Migrant smuggling by sea in the Caribbean

The smuggling of migrants through and across the Caribbean represents a significant criminal enterprise that exploits the desperation of people fleeing poverty, violence, and instability. Unlike human trafficking, which involves exploitation through force, fraud, or coercion, migrant smuggling is defined by the consensual — if dangerous and illegal — movement of people across borders in exchange for payment to criminal facilitators. The distinction matters for policy and legal responses, but both phenomena cause serious harm and require coordinated regional action.

Caribbean smuggling routes are primarily driven by the desire to reach the United States. Migrants from Haiti, Cuba, Venezuela, and increasingly from African and Asian countries use Caribbean islands as staging points on journeys that may involve multiple border crossings by boat, overland travel, and assistance from criminal networks operating across multiple countries. The routes are dangerous: overcrowded and unseaworthy vessels, violent smugglers, dehydration, and capsizing claim hundreds of lives each year in Caribbean waters.

Criminal Networks and Operations

Migrant smuggling in the Caribbean is conducted by criminal networks that range from small-scale opportunists to sophisticated transnational organizations with connections to drug trafficking and other criminal enterprises.
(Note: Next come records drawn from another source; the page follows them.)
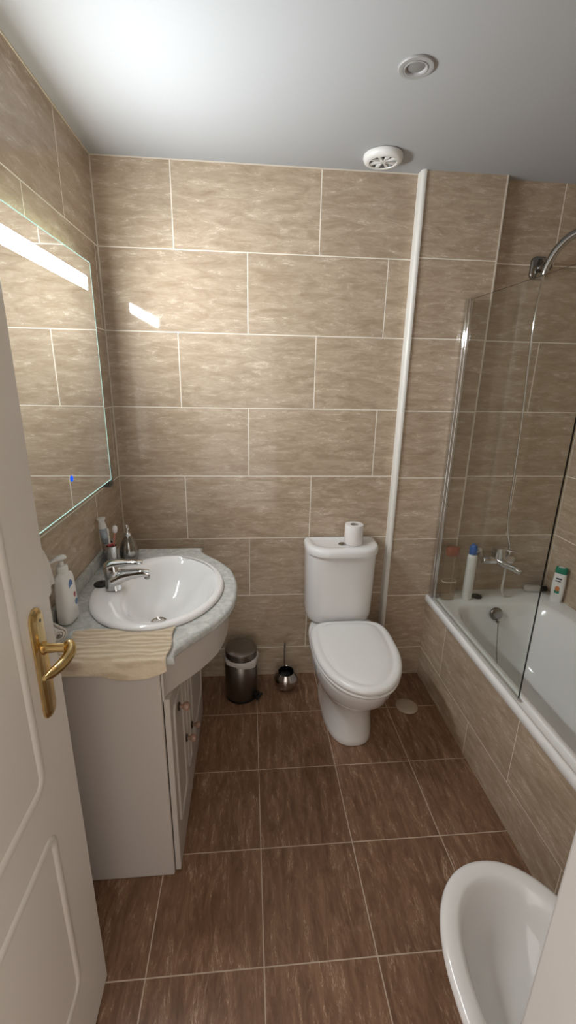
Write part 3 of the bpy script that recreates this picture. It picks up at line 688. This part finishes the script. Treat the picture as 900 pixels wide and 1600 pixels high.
# toilet brush
tb = thing('toilet_brush', 'round polished steel toilet brush pot with upright handle', 'toilet brush', (0.797, -.105, 0))
TC = (0.797, -.105, .0005); axis = Vector((-.02, -.16, 1)).normalized()
MB().lathe([(.034, 0), (.040, .002), (.052, .014), (.0625, .034), (.0655, .055), (.0605, .078), (.050, .096), (.0420, .106), (.0405, .1085), (.0385, .106), (.047, .092), (.058, .070), (.060, .05), (.045, .02), (.01, .016)], TC, axis, 56, True, True).build('pot', M_BRUSHSTEEL, tb, smooth=60)
hb = Vector((0.790, -.106, .05)); ht = Vector((.788, -.105, .273)); mb = MB(); mb.tube([hb, hb.lerp(ht, .5), hb.lerp(ht, .97), ht], [.0055, .0055, .0058, .004], 16); hd = mb.build('handle', M_BRUSHSTEEL, tb, smooth=50)
MB().tube([Vector((.790, -.106, .022)), Vector((.790, -.106, .03)), Vector((.790, -.106, .08)), Vector((.790, -.106, .088))], [.02, .03, .03, .01], 24).build('bristle_head', M_BLACK, tb, smooth=50)

# floor drain cover
fd = MB().lathe([(.050, .0002), (.054, .0006), (.055, .002), (.052, .0035), (.020, .0042), (.001, .0043)], (1.397, -.297, 0), (0,0,1), 48).build('drain_cover', M_DULLSTEEL)
tag(fd, 'round metal drain cover on the floor between toilet and bath', 'drain cover')

# ---------------------------------------------------------------- bidet
BDX = 1.200
bd = thing('bidet', 'white ceramic bidet in the near right corner beside the bath', 'bidet', (BDX, -1.6, 0))
def dring(hw, yf, z, n=2.15, yb=-1.872, ym=-1.57, nb=5.0, cx=BDX): return super_ring(cx, ym, hw, ym - yf, z, n, 80, None, None) if False else [(x, y, zz) for x, y, zz in _dr(hw, yf, z, n, yb, ym, nb, cx)]
def _dr(hw, yf, z, n, yb, ym, nb, cx):
    r = []
    for k in range(80):
        t = 2*PI*k/80; c, s_ = math.cos(t), math.sin(t)
        if s_ > 0: e = 2/n; r.append((cx + hw*sgnpow(c, e), ym + (yf - ym)*sgnpow(s_, e), z))
        else: e = 2/nb; r.append((cx + hw*sgnpow(c, e), ym + (ym - yb)*sgnpow(s_, e), z))
    return r
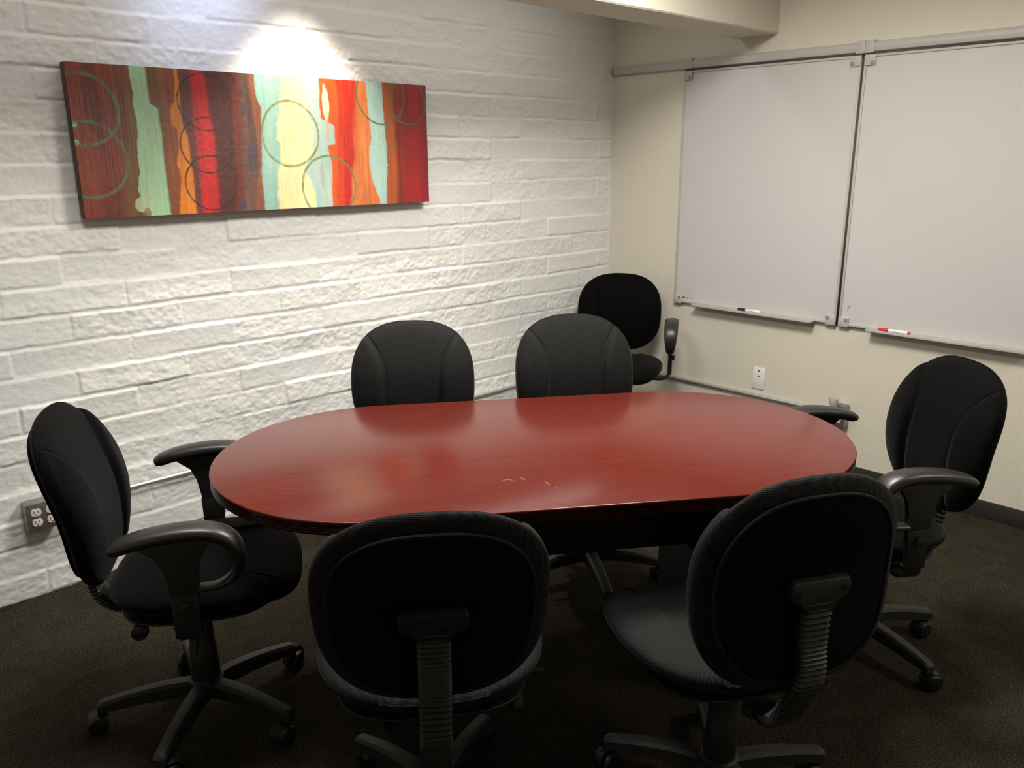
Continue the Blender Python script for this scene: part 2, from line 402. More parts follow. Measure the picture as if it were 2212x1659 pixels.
# ------------------------------------------------------------------ electrical things
def arc(c, r, a0, a1, f, n=8): return [f(c, r, a0+(a1-a0)*i/n) for i in range(n+1)]
t = empty('conduit', (-1.5, -.012, .33), 0, 'thin metal conduit pipe running low along the brick wall', 'conduit')
b = bmesh.new(); tube(b, [Vector((x, 0, 0)) for x in np.linspace(-1.585, 1.47, 30)], .0095, 12); obj('pipe', b, M_conduit, t)
b = bmesh.new(); tube(b, [Vector((x, 0, -.002)) for x in np.linspace(-3.6, -1.80, 12)], .0095, 12); obj('pipe', b, M_conduit, t)
b = bmesh.new()
lathe(b, [(.012, -1.815), (.016, -1.812), (.016, -1.800), (.0125, -1.798), (.0125, -1.788), (.0155, -1.786), (.0155, -1.776)], 14, 'x', (0, 0, -.002)); obj('connector', b, M_conduit, t)
t = empty('conduit', (-.011, -.75, .325), 0, 'grey metal conduit running low along the cream wall', 'conduit')
b = bmesh.new(); tube(b, [Vector((0, y, 0)) for y in np.linspace(-.69, .735, 20)], .0095, 12); obj('pipe', b, M_conduit, t)

def receptacle(par, x, z, ax, depth):
    """one rounded outlet face; ax='y' faces -y, 'x' faces -x"""
    b = bmesh.new(); pts = []
    for i in range(28):
        a = 2*PI*i/28; r = .0172
        pts.append((x+r*math.cos(a), z+max(-.0135, min(.0135, r*math.sin(a)))))
    extrude_poly(b, pts, 'y' if ax == 'y' else 'x', depth-.003, depth, .0006)
    f = obj('outlet_face', b, M_recep, par)
    b = bmesh.new()
    for dx, dz, w_, h_ in ((-.0064, .003, .0011, .0040), (.0064, .003, .0011, .0034), (0, -.0075, .0022, .0022)):
        if ax == 'y': box(b, (x+dx-w_, depth-.0036, z+dz-h_), (x+dx+w_, depth-.0029, z+dz+h_))
        else: box(b, (depth-.0036, x+dx-w_, z+dz-h_), (depth-.0029, x+dx+w_, z+dz+h_))
    obj('slots', b, M_dark, f)
t = empty('outlet_box', (-3.143, 0, .325), 0, 'square metal box with four outlets on the brick wall behind the left chair', 'outlet')
b = bmesh.new(); box(b, (-.056, -.046, -.052), (.056, .004, .052), .005); obj('box', b, M_box, t)
b = bmesh.new(); box(b, (-.055, -.051, -.051), (.055, -.046, .051), .002); obj('cover_plate', b, M_box, t)
for sx in (-1, 1):
    for sz in (-1, 1): receptacle(t, sx*.024, sz*.0185, 'y', -.051)
for x, z in ((-.046, .044), (.046, -.044), (-.024, 0), (.024, 0), (-.024, -.042), (.024, -.042)):
    b = bmesh.new(); lathe(b, [(.0028, 0), (.0026, -.0015), (.001, -.002)], 10, 'y', (x, -.051, z)); obj('screw', b, M_steel, t)
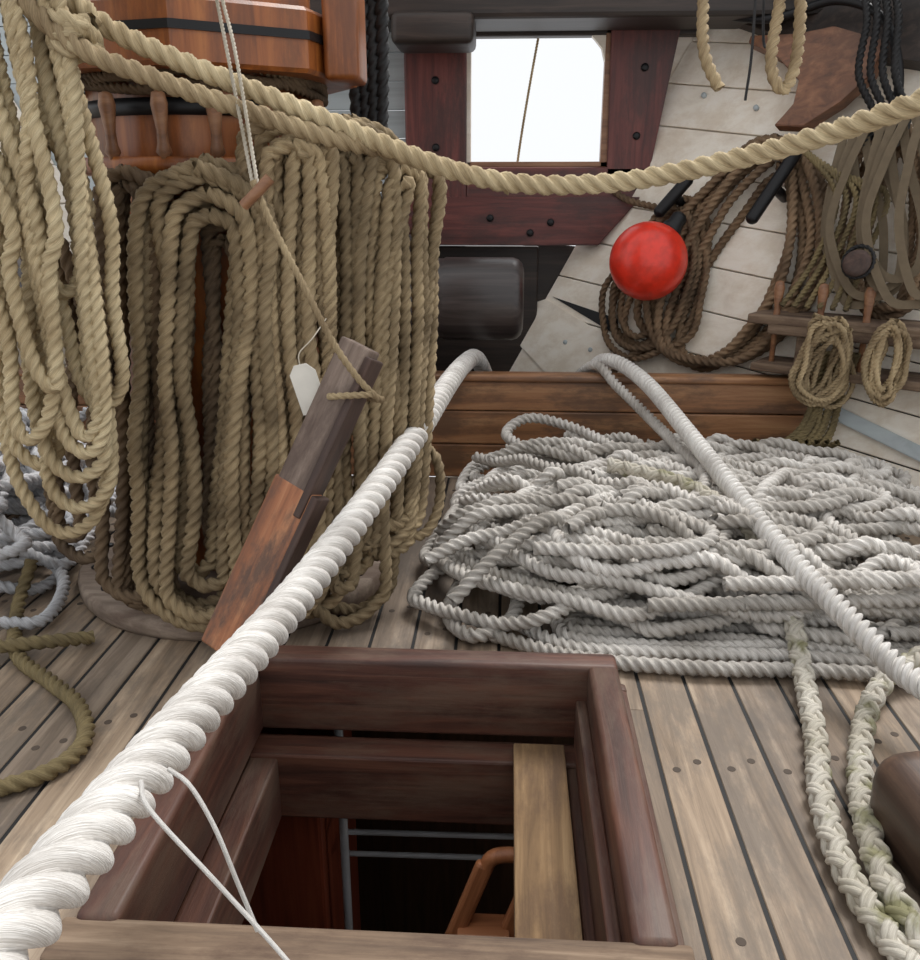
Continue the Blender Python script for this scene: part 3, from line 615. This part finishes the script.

Smuggling networks operate through layers of recruiters, boat operators, safe-house managers, and money handlers, making them resilient to law enforcement disruption of any single link in the chain. Payment arrangements often involve debt bondage — migrants agree to pay smuggling fees that they cannot afford upfront, creating obligations that can transition into trafficking situations if migrants are unable to pay.

Social media has transformed the smuggling business, enabling networks to advertise services, recruit clients, and coordinate operations across borders with greater ease and at lower cost than traditional methods. Law enforcement agencies struggle to monitor and respond to smuggling activity conducted through encrypted messaging platforms, while migrants seeking information about routes are increasingly exposed to fraudulent offers from criminal actors posing as legitimate migration advisors.

The Protection Challenge

A fundamental challenge in addressing migrant smuggling is the need to distinguish between smuggled migrants and trafficking victims, asylum seekers, and other people with protection needs. Individuals intercepted on smuggling vessels may have fled genuine persecution or violence and have legitimate asylum claims. Criminalizing their movement or summarily returning them without assessing their protection needs violates international law and can result in people being returned to life-threatening situations.

The CMC Migrant Smuggling Thematic Network works to ensure that anti-smuggling operations are conducted in ways that respect the rights of all migrants encountered, including through training for maritime and border officials on identifying protection needs and providing access to asylum procedures.

Addressing Root Causes

Effective responses to migrant smuggling cannot rely solely on enforcement. As long as powerful push factors — poverty, violence, lack of opportunity — drive people to seek irregular migration, demand for smuggling services will persist. Addressing the conditions that make irregular migration appear to be the only option requires long-term investment in economic development, violence reduction, good governance, and expanded legal migration pathways that provide alternatives to dangerous irregular journeys.